Après le conflit qui a opposé le jeudi 26 octobre 2023 les autochtones Bheté et les allogènes Baoulé dans le département de Gagnoa, à Dougroupalégnoa, dans le canton Paccolo, la communauté Baoulé qui a dû se déplacer pour laisser apaiser les tensions, a hâte de retourner sur son site. Et selon nos informations, M. Lassina Fofana, le préfet de la région du Goh, préfet du département de Gagnoa, multiplie ses efforts en ce moment pour que la volonté des déplacés de rentrer chez eux se réalise.
C’est dans cette perspective qu’il a rencontré le mercredi 8 novembre 2023, en présence d’une autorité de la Chambre des rois et chefs traditionnelle de Côte d’Ivoire, l’honorable Noël Gnagno Sakalou, le chef du canton Paccolo.
Mais selon une source qui a requis l’anonymat, l’autorité préfectorale aurait « imposé le retour des allogènes Baoulé à Mahibouo où un des leurs a assassiné, le vendredi 27 octobre 2023, un jeune dudit village. Collatéralement aux violents affrontements entre des jeunes d’un village voisin qui s’étaient soldés, la veille, par la mort d’un jeune Baoulé. Nonobstant les coutumes du terroir que le chef du canton Paccolo a bien voulu lui faire comprendre, le préfet Lassina Fofana est resté intransigeant. » Vrai ou faux ?
Faute d’avoir pu joindre le préfet Lassina Fofana, l’honorable Noël Gnagno Sakalou, le chef du canton Paccolo à qui le Préfet a parlé, ne reconnait pas cette version et nous répond par un écrit numérique que voici : «Attention, il ne veut pas imposer, il a souhaité que les Baoulé retournent sur leur site. Juste une question humanitaire ».
La communauté de Dougroupalégnoa veut le respect de ses coutumes avant que les déplacés allogènes ne retournent chez eux ? Mais de quelles coutumes parle-t-on, lorsque des gens, des femmes, des enfants, arrachés à leurs foyers et vivant dans la précarité, veulent retourner chez eux ?
En parlant de respect des coutumes, un cadre de la région concernée explique qu’en pareille circonstance, « on ne peut pas seulement faire ce que l’administrateur seul demande. Il faut aussi accepter la coutume en tenant compte de ce que les populations ont vécu. Dans le cas d’un meurtre par exemple, il faut purifier la terre souillée par le sang humain, il faut donc éloigner le meurtrier ou la famille du meurtrier du village pour donner le temps au temps de cicatriser les plaies ouvertes par la douleur de la perte d’un parent, etc.
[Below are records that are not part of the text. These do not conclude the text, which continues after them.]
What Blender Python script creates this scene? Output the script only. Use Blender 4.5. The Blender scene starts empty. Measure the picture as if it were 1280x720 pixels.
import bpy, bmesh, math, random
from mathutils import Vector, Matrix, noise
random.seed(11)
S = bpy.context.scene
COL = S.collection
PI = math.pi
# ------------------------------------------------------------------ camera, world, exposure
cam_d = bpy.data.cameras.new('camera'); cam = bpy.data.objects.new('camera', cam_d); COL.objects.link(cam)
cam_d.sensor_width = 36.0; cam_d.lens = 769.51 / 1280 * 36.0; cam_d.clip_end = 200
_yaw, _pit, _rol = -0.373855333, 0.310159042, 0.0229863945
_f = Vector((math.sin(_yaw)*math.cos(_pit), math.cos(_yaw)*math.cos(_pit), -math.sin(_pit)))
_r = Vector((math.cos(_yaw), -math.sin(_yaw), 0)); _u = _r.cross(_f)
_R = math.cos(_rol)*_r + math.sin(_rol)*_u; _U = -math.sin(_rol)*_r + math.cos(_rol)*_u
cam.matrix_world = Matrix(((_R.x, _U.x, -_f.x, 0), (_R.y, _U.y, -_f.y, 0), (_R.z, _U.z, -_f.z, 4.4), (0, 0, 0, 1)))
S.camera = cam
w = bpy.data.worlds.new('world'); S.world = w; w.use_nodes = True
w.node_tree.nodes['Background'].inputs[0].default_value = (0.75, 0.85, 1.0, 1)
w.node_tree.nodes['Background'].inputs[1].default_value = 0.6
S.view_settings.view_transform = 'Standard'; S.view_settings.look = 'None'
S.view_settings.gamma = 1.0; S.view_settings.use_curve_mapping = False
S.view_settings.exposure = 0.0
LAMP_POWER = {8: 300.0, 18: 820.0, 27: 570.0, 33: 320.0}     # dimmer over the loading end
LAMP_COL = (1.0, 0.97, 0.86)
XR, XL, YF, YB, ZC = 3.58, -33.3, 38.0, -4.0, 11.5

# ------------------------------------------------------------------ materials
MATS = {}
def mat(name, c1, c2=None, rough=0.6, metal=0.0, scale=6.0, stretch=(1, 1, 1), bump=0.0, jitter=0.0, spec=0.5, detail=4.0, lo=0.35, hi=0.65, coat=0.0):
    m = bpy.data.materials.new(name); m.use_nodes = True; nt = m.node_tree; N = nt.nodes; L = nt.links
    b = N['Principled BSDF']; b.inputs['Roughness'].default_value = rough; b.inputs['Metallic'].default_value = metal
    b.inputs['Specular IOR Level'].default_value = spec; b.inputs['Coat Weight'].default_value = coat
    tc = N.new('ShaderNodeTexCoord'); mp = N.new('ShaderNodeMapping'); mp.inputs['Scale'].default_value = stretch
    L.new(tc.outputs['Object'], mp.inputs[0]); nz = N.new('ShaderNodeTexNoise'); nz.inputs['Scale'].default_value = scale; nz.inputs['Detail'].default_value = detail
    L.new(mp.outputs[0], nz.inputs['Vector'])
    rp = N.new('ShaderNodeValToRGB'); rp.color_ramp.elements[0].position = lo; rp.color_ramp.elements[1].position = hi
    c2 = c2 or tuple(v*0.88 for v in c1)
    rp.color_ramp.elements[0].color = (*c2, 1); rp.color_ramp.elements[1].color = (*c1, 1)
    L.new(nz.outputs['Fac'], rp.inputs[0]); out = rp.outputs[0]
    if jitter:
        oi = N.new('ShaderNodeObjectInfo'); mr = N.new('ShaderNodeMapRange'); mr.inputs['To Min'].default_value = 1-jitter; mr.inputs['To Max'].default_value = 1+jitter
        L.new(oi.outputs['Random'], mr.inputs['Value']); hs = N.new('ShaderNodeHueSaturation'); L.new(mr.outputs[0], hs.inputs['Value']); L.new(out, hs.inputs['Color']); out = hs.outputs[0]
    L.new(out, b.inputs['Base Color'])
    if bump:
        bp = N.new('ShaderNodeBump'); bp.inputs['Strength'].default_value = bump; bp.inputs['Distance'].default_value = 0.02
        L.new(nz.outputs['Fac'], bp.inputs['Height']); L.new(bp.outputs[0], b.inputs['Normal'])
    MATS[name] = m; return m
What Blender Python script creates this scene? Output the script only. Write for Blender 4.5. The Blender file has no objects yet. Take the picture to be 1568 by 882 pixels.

Cela évite à la famille meurtrie de se venger de l’assassin d’un des leurs. »
En vérité, dans le règlement d’un tel conflit, la seule orientation de l’Administration suffit-elle pour clore le débat ? La coutume n’a effectivement pas son mot à dire ? Si, car selon l’Article 5 la Déclaration des Nations Unies sur le Droit des peuples autochtones, notamment la Résolution adoptée par l’Assemblée générale le 13 septembre 2007, « Les peuples autochtones ont le droit de maintenir et de renforcer leurs institutions politiques, juridiques, économiques, sociales et culturelles distinctes, tout en conservant le droit, si tel est leur choix, de participer pleinement à la vie politique, économique, sociale et culturelle de l’État».
C’est certainement sous cet angle que l’honorable Noël Gnagno Sakalou, montre son enthousiasme à aider au retour de la paix dans son giron, le canton Paccolo. Il fait le point de la situation sur le terrain : « Les funérailles à Mahibouo sont prévus pour les 15 et 16 novembre. Les purifications le dimanche 19 novembre à Mahibouo. A Dougroupalegnoa, le corps a été enterré le vendredi dernier à Gagnoa, une fausse note que nous avons tout de même acceptée. Bon, que voulez-vous ? Nous allons corriger tout cela très prochainement, après des concertations inclusives allogènes-autochtones. Nous gardons espoir que les choses vont changer pour une cohabitation plus harmonieuse. J’ai foi. Je suis déterminé à faire changer les choses ». Une foi à partager.
On peut donc affirmer que ce dossier avance. Et que l’Administration et les deux communautés appelées à cohabiter, parviendront à un accord vraiment pacifique, sans contrainte. Car une étincelle est vite allumée et le risque de nouveaux affrontements, permanent.